SOURCE DATA:
● ● ● ● ● ● ●

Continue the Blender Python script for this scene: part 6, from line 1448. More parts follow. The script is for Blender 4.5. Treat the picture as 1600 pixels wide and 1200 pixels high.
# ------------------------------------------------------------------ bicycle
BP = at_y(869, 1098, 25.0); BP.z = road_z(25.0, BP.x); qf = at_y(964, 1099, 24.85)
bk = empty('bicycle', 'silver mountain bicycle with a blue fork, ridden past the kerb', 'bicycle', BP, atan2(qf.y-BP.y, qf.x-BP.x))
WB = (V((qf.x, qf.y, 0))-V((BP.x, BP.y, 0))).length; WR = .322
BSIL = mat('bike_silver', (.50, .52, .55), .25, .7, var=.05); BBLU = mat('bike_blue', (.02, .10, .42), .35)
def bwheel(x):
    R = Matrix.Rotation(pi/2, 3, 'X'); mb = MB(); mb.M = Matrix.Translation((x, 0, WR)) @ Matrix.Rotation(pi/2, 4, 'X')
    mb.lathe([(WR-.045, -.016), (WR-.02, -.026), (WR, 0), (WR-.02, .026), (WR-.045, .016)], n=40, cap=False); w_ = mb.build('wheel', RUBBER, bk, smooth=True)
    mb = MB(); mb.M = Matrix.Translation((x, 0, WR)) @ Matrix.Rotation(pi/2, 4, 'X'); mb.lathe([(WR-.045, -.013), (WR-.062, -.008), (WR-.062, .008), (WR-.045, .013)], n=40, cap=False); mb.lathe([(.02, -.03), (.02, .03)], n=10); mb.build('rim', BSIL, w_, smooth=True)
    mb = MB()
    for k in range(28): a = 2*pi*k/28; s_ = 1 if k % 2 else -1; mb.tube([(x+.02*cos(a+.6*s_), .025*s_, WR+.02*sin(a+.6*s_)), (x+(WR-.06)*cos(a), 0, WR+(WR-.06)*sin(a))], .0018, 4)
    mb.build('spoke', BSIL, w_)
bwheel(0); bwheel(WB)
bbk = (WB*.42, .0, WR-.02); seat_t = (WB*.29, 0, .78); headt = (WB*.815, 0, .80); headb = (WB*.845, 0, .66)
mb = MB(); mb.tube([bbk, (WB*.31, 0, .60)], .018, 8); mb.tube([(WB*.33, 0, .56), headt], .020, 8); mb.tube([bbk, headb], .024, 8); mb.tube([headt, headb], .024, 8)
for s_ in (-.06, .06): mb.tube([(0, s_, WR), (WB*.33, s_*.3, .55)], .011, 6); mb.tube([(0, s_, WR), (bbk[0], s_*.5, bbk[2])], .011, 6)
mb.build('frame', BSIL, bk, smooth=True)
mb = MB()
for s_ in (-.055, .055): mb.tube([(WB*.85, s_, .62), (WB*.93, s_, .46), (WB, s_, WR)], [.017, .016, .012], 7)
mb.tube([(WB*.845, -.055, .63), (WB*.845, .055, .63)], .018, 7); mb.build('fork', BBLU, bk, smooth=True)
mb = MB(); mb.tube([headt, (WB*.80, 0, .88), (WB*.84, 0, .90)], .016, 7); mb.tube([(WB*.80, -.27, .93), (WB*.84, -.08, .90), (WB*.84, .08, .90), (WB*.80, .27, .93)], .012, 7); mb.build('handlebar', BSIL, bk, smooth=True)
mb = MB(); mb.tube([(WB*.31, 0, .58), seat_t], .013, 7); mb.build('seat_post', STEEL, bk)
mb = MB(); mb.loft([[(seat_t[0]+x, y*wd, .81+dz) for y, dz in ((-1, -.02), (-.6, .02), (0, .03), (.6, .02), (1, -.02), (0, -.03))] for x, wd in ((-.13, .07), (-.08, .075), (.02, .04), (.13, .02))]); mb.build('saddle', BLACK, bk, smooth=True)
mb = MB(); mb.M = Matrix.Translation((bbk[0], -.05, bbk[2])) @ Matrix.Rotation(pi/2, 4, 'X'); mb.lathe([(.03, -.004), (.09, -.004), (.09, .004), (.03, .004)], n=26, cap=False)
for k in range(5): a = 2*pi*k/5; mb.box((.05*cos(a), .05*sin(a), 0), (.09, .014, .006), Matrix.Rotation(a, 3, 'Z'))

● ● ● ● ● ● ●

EXERCISE: Return the whole listing exactly.

WRITTEN SOLUTION:
Continue the Blender Python script for this scene: part 6, from line 1448. More parts follow. The script is for Blender 4.5. Treat the picture as 1600 pixels wide and 1200 pixels high.
# ------------------------------------------------------------------ bicycle
BP = at_y(869, 1098, 25.0); BP.z = road_z(25.0, BP.x); qf = at_y(964, 1099, 24.85)
bk = empty('bicycle', 'silver mountain bicycle with a blue fork, ridden past the kerb', 'bicycle', BP, atan2(qf.y-BP.y, qf.x-BP.x))
WB = (V((qf.x, qf.y, 0))-V((BP.x, BP.y, 0))).length; WR = .322
BSIL = mat('bike_silver', (.50, .52, .55), .25, .7, var=.05); BBLU = mat('bike_blue', (.02, .10, .42), .35)
def bwheel(x):
    R = Matrix.Rotation(pi/2, 3, 'X'); mb = MB(); mb.M = Matrix.Translation((x, 0, WR)) @ Matrix.Rotation(pi/2, 4, 'X')
    mb.lathe([(WR-.045, -.016), (WR-.02, -.026), (WR, 0), (WR-.02, .026), (WR-.045, .016)], n=40, cap=False); w_ = mb.build('wheel', RUBBER, bk, smooth=True)
    mb = MB(); mb.M = Matrix.Translation((x, 0, WR)) @ Matrix.Rotation(pi/2, 4, 'X'); mb.lathe([(WR-.045, -.013), (WR-.062, -.008), (WR-.062, .008), (WR-.045, .013)], n=40, cap=False); mb.lathe([(.02, -.03), (.02, .03)], n=10); mb.build('rim', BSIL, w_, smooth=True)
    mb = MB()
    for k in range(28): a = 2*pi*k/28; s_ = 1 if k % 2 else -1; mb.tube([(x+.02*cos(a+.6*s_), .025*s_, WR+.02*sin(a+.6*s_)), (x+(WR-.06)*cos(a), 0, WR+(WR-.06)*sin(a))], .0018, 4)
    mb.build('spoke', BSIL, w_)
bwheel(0); bwheel(WB)
bbk = (WB*.42, .0, WR-.02); seat_t = (WB*.29, 0, .78); headt = (WB*.815, 0, .80); headb = (WB*.845, 0, .66)
mb = MB(); mb.tube([bbk, (WB*.31, 0, .60)], .018, 8); mb.tube([(WB*.33, 0, .56), headt], .020, 8); mb.tube([bbk, headb], .024, 8); mb.tube([headt, headb], .024, 8)
for s_ in (-.06, .06): mb.tube([(0, s_, WR), (WB*.33, s_*.3, .55)], .011, 6); mb.tube([(0, s_, WR), (bbk[0], s_*.5, bbk[2])], .011, 6)
mb.build('frame', BSIL, bk, smooth=True)
mb = MB()
for s_ in (-.055, .055): mb.tube([(WB*.85, s_, .62), (WB*.93, s_, .46), (WB, s_, WR)], [.017, .016, .012], 7)
mb.tube([(WB*.845, -.055, .63), (WB*.845, .055, .63)], .018, 7); mb.build('fork', BBLU, bk, smooth=True)
mb = MB(); mb.tube([headt, (WB*.80, 0, .88), (WB*.84, 0, .90)], .016, 7); mb.tube([(WB*.80, -.27, .93), (WB*.84, -.08, .90), (WB*.84, .08, .90), (WB*.80, .27, .93)], .012, 7); mb.build('handlebar', BSIL, bk, smooth=True)
mb = MB(); mb.tube([(WB*.31, 0, .58), seat_t], .013, 7); mb.build('seat_post', STEEL, bk)
mb = MB(); mb.loft([[(seat_t[0]+x, y*wd, .81+dz) for y, dz in ((-1, -.02), (-.6, .02), (0, .03), (.6, .02), (1, -.02), (0, -.03))] for x, wd in ((-.13, .07), (-.08, .075), (.02, .04), (.13, .02))]); mb.build('saddle', BLACK, bk, smooth=True)
mb = MB(); mb.M = Matrix.Translation((bbk[0], -.05, bbk[2])) @ Matrix.Rotation(pi/2, 4, 'X'); mb.lathe([(.03, -.004), (.09, -.004), (.09, .004), (.03, .004)], n=26, cap=False)
for k in range(5): a = 2*pi*k/5; mb.box((.05*cos(a), .05*sin(a), 0), (.09, .014, .006), Matrix.Rotation(a, 3, 'Z'))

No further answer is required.